Me, My Journal, and My “Random” Topics
My writing might seem random.
One day I write about love.
The next, about language.
Then motherhood.
Then silence.
Then something as small as a sentence I heard in passing that refused to leave.
From the outside, it can look like I’m jumping from one place to another.
But I’m not.
I’m following.
I don’t sit down and choose a topic.
I notice what stays.
A thought that lingers longer than it should.
A feeling that doesn’t dissolve.
A question that keeps returning, quietly, until I give it words.
I write what doesn’t leave me alone.
And what doesn’t leave me alone is rarely linear.
It moves between things —
between what I feel, what I observe, what I remember, what I don’t yet understand.

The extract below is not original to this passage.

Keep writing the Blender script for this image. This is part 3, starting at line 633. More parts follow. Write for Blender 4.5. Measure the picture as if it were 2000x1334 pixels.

Love becomes a question about presence.
Motherhood becomes a lesson in letting go.
Language becomes a way of thinking more clearly.
Silence becomes something that speaks.
To me, these are not different topics.
They are different doors to the same place.
I write because I want to understand.
Myself.
People.
The world as it is — and sometimes as it pretends to be.
There’s something almost scientific about it, in its own way.
An ongoing observation.
A collection of patterns, behaviors, reactions.
But instead of data, I work with words.
Instead of conclusions, I leave space.
My topics change.
My intention doesn’t.
I follow what fascinates me.
What moves me.
What insists.
Sometimes it’s something big.
Sometimes it’s almost nothing.
But I’ve learned that “almost nothing” is often where the most honest questions live.
So no — my writing is not random.
It’s a living process.
An inner and outer conversation happening at the same time.
And if it feels random to you,
you’re probably looking for a pattern I’m not trying to follow.
Because I don’t write to stay consistent with a theme.
I write to stay consistent with attention.
To life, as it unfolds.
To what it shows me,
when I’m willing to look.
If it feels random, maybe it’s because life is.
And I’ve stopped trying to make it otherwise.